TASK TO CARRY OUT: Nothing but the lines from the top of the data to the line holding "g.obj('roof', M['slate'], shed)" should be printed, word for word and both ends included; leave the pictures out.

MATERIAL:
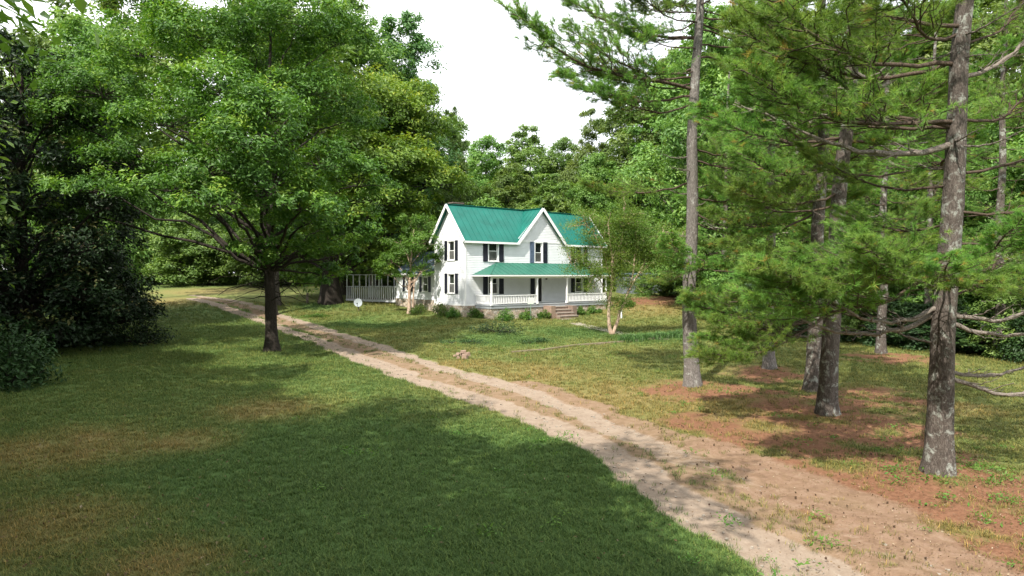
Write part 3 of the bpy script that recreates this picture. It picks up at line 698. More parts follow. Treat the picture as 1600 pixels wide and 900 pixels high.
# shed
sx, sy = at(1004, 450, 86)[:2]; sz = g1(sx, sy)
shed = empty('garden_shed', (sx, sy, sz), R(8)); tag(shed, 'small pale metal shed under the trees right of the farmhouse', 'shed')
g = G(); g.box(-2.6, 2.6, 0, 3, -.3, 2.4); g.obj('wall', M['shed'], shed)
g = G()
for i in range(18): g.box(-2.5 + i * .29, -2.42 + i * .29, -.025, -.001, 0, 2.38)
tag(g.obj('corrugation', M['shed'], shed), kind='stuff')
g = G(); g.slab([(-2.8, -.2, 2.4), (2.8, -.2, 2.4), (2.8, 1.5, 2.6), (-2.8, 1.5, 2.6)], .08); g.slab([(-2.8, 1.5, 2.6), (2.8, 1.5, 2.6), (2.8, 3.2, 2.4), (-2.8, 3.2, 2.4)], .08); g.obj('roof', M['slate'], shed)

# satellite dish
x, y = GP(560, 486); z = g1(x, y); dish = empty('satellite_dish', (x, y, z)); tag(dish, 'round white dish on a short post in the yard left of the deck', 'satellite dish')
g = G(); V_, F_ = tube([(0, .1, -.1), (0, .1, .75)], .05, 8); g.add(V_, F_); g.obj('post', M['old_wood'], dish)
g = G(); rr = np.linspace(0.02, .42, 7); an = np.arange(20) * math.pi / 10; V = []
for r_ in rr: V += [(r_ * math.cos(a), -.12 - .0 + .45 * (.36 - r_ * r_) * 0 - .28 * r_ * r_, .85 + r_ * math.sin(a)) for a in an]
Fq = [(i * 20 + j, i * 20 + (j + 1) % 20, (i + 1) * 20 + (j + 1) % 20, (i + 1) * 20 + j) for i in range(6) for j in range(20)]
V2 = [(a, b + .03, c) for a, b, c in V]; g.add(V, np.array(Fq)); g.add(V2, np.array(Fq)[:, ::-1]); g.obj('bowl', M['dish'], dish)
g = G(); g.beam((0, -.12, .3), (0, -.55, .75), .03, .03); g.box(-.05, .05, -.62, -.5, .72, .84); g.obj('feed_arm', M['lantern'], dish)
# stump post near the big oak
x, y = GP(480, 474); g = G(); V_, F_ = tube([(0, 0, -.1), (0, 0, .5), (.04, 0, 1.15)], [.17, .14, .12], 9, .06); g.add(V_, F_)
tag(g.obj('wooden_stub', M['old_wood'], loc=(x, y, g1(x, y))), 'short dark wooden post standing left of the thick oak trunk', 'post')
# pole in the right yard, yard sign, kerb, path, stones
x, y = GP(971, 498); g = G(); V_, F_ = tube([(0, 0, -.1), (0, 0, 1.05)], .075, 10); g.add(V_, F_); V_, F_ = tube([(0, 0, 1.05), (0, 0, 1.09)], [.085, .085], 10); g.add(V_, F_)
tag(g.obj('white_post', M['trim'], loc=(x, y, g1(x, y))), 'short round white post on the grass right of the porch', 'post')
x, y = GP(829, 500); sg = empty('yard_sign', (x, y, g1(x, y)), R(10)); tag(sg, 'thin green post with small pale square panel before the porch', 'sign')
g = G(); g.box(-.03, .03, -.03, .03, -.1, 1.55); g.obj('post', M['greenpost'], sg); g = G(); g.box(-.28, .28, -.06, -.032, 1.45, 2.0); g.obj('panel', M['sign'], sg)
def strip(name, pts, w, h, mat, label=None, cat=None, kind=None, seglen=1.2, lift=0):
    g = G(); pw = [Vector((*GP(*p), 0)) for p in pts]
    for a, b in zip(pw[:-1], pw[1:]):
        n = max(1, int((b - a).length / seglen))
        for i in range(n):
            p, q = a.lerp(b, i / n), a.lerp(b, (i + .985) / n); p.z = g1(p.x, p.y) + h / 2 - .06 + lift; q.z = g1(q.x, q.y) + h / 2 - .06 + lift
            g.beam(p, q, w, h)
    o = g.obj(name, mat); return tag(o, label, cat, kind=kind)
kb = empty('garden_edging', (0, 0, 0)); tag(kb, 'low tan timber edging crossing the lawn before the farmhouse', 'garden edging')
pw = [Vector((*GP(*p), 0)) for p in [(800, 552), (850, 548), (900, 541), (950, 537), (1000, 533), (1050, 527), (1066, 524)]]
for a, b in zip(pw[:-1], pw[1:]):
    a = a.copy(); b = b.copy(); a.z = g1(a.x, a.y) + .05; b.z = g1(b.x, b.y) + .05; b = a.lerp(b, .985); g = G(); g.beam(a, b, .09, .14); g.obj('timber', M['kerb'], kb)
pth = strip('garden_path', [(898, 505), (930, 513), (985, 524), (1035, 531)], 1.1, .10, M['path'], kind='structure', seglen=.9)
x, y = GP(722, 559); sp_ = empty('stone_pile', (x, y, g1(x, y))); tag(sp_, 'small heap of pinkish broken stones beside the driveway', 'stone pile')
rs = np.random.default_rng(4)
for i in range(12):
    g = G(); s = rs.uniform(.06, .15); c = rs.normal(0, .20, 2); zc = .08 + max(0, .25 - np.hypot(*c) * .5)
    base = np.array([(a, b, c_) for a in (-1, 1) for b in (-1, 1) for c_ in (-.7, .7)], float) * s + rs.normal(0, s * .25, (8, 3)); base += (c[0], c[1], zc)
    g.add(base, np.array([(0, 1, 3, 2), (4, 6, 7, 5), (0, 4, 5, 1), (2, 3, 7, 6), (0, 2, 6, 4), (1, 5, 7, 3)])); g.obj('stone', M['brickpile'], sp_)

# ------------------------------------------------------------------ broadleaf trees
def curve(p, q, n=6, sag=0, wob=0, rng=None):
    p, q = np.asarray(p, float), np.asarray(q, float); t = np.linspace(0, 1, n)[:, None]
    P = p + (q - p) * t; P[:, 2] += sag * 4 * (t * (1 - t))[:, 0]
    if wob: w = rng.normal(0, wob, (n, 3)); w[0] = 0; w[-1] = 0; P += w
    return P
def broadleaf(lobes, trunk, rad, leafsize, perclump, clumpdens, seed, sides=9, clump_r=.24, twigs=True, yellow=.0, flat=.62, bark_rough=.05, low=.0, limb_from=.15):
    """lobes: (x,y,z,rx,ry,rz); trunk: polyline; returns wood G and leaf G in local metres"""
    r = np.random.default_rng(seed); W, Lf = G(), G()
    T = np.asarray(trunk, float); nT = 22
    tt = np.linspace(0, 1, nT) * (len(T) - 1); TP = np.stack([np.interp(tt, np.arange(len(T)), T[:, k]) for k in range(3)], 1)
    h = (TP[:, 2] - TP[0, 2]) / (TP[-1, 2] - TP[0, 2]); rr = rad * ((1 - h) ** .8 * .88 + .12) * (1 + .55 * np.exp(-h * TP[-1, 2] / (rad * 1.6)))
    V, Fq = tube(TP, rr, sides, bark_rough, seed); W.add(V, Fq)
    PS, NS, TS, SZ = [], [], [], []
    for (cx, cy, cz, rx, ry, rz) in lobes:
        c = np.array([cx, cy, cz]); rad3 = np.array([rx, ry, rz]); area = (rx * ry + rx * rz + ry * rz) / 3
        zt = np.clip(cz - max(rx, rz) * .9 - .35 * np.hypot(cx - T[0, 0], cy - T[0, 1]), TP[-1, 2] * limb_from, TP[-1, 2] * .93)
        k = int(np.argmin(np.abs(TP[:, 2] - zt))); s0 = TP[k]; lr = min(rr[k] * .40, .02 + .026 * np.linalg.norm(c - s0))
        P = curve(s0, c, 7, .05 * np.linalg.norm(c - s0), .022 * np.linalg.norm(c - s0), r)
        V, Fq = tube(P, np.linspace(lr, lr * .35, 7), 6, .04, seed); W.add(V, Fq)
        n = max(5, int(area * clumpdens)); d = unit(r.normal(size=(n, 3))); d[:, 2] = np.where(d[:, 2] < -.35 + low, -d[:, 2] * .6, d[:, 2]); d = unit(d)
        q = r.uniform(.45, 1.08, n) ** .7
        C = c + d * q[:, None] * rad3
        cr = clump_r * (rad3.mean()) * r.uniform(.6, 1.35, n)
        if twigs:
            for i in range(n):
                if r.uniform() < .6:
                    V, Fq = tube(curve(c + (C[i] - c) * .1, C[i], 4, .0, .12 * cr[i] + .05, r), [lr * .3, lr * .22, lr * .14, lr * .06], 3, 0, cap=False); W.add(V, Fq)
        m = perclump
        idx = np.repeat(np.arange(n), m); off = r.normal(size=(n * m, 3)) * .55; off[:, 2] *= flat
        ln = np.linalg.norm(off, axis=1)
        Pp = C[idx] + off * cr[idx][:, None]; Pp[:, 2] -= (.22 * np.hypot(off[:, 0], off[:, 1]) ** 1.5) * cr[idx]
        N_ = unit(d[idx] * .45 + off * .5 + np.array([0, 0, .75]) + r.normal(size=(n * m, 3)) * .55)
        base = r.uniform(.22, .70, n); top = np.clip(off[:, 2] + d[idx][:, 2] * .6, 0, 1)
        ti = np.clip(base[idx] + r.normal(0, .12, n * m) + yellow * top * (r.uniform(0, 1, n) < .55)[idx], 0, 1)
        PS.append(Pp); NS.append(N_); TS.append(ti)
    P, N_, ti = np.concatenate(PS), np.concatenate(NS), np.concatenate(TS)
    V, Fq, t = leaves(P, N_, leafsize, r, ti); Lf.add(V, Fq, t)
    return W, Lf
def tree_obj(name, label, cat, loc, W, Lf, bark, leaf, group=None, rz=0):
    t = empty(name, loc, rz); tag(t, label, cat, group)
    W.obj('trunk', bark, t, smooth=True); Lf.obj('crown', leaf, t); return t
def dup(root, loc, rz, sc, label=None, group=None):
    r = root.copy(); COL.objects.link(r); r.location = loc; r.rotation_euler = (0, 0, rz); r.scale = sc
    if label: r['label'] = label
    if group: r['group'] = group
    for ch in list(root.children):
        c = ch.copy(); COL.objects.link(c); c.parent = r; c.matrix_parent_inverse = ch.matrix_parent_inverse.copy()
        for g_ in ch.children: d = g_.copy(); COL.objects.link(d); d.parent = c
    return r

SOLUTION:
Write part 3 of the bpy script that recreates this picture. It picks up at line 698. More parts follow. Treat the picture as 1600 pixels wide and 900 pixels high.
# shed
sx, sy = at(1004, 450, 86)[:2]; sz = g1(sx, sy)
shed = empty('garden_shed', (sx, sy, sz), R(8)); tag(shed, 'small pale metal shed under the trees right of the farmhouse', 'shed')
g = G(); g.box(-2.6, 2.6, 0, 3, -.3, 2.4); g.obj('wall', M['shed'], shed)
g = G()
for i in range(18): g.box(-2.5 + i * .29, -2.42 + i * .29, -.025, -.001, 0, 2.38)
tag(g.obj('corrugation', M['shed'], shed), kind='stuff')
g = G(); g.slab([(-2.8, -.2, 2.4), (2.8, -.2, 2.4), (2.8, 1.5, 2.6), (-2.8, 1.5, 2.6)], .08); g.slab([(-2.8, 1.5, 2.6), (2.8, 1.5, 2.6), (2.8, 3.2, 2.4), (-2.8, 3.2, 2.4)], .08); g.obj('roof', M['slate'], shed)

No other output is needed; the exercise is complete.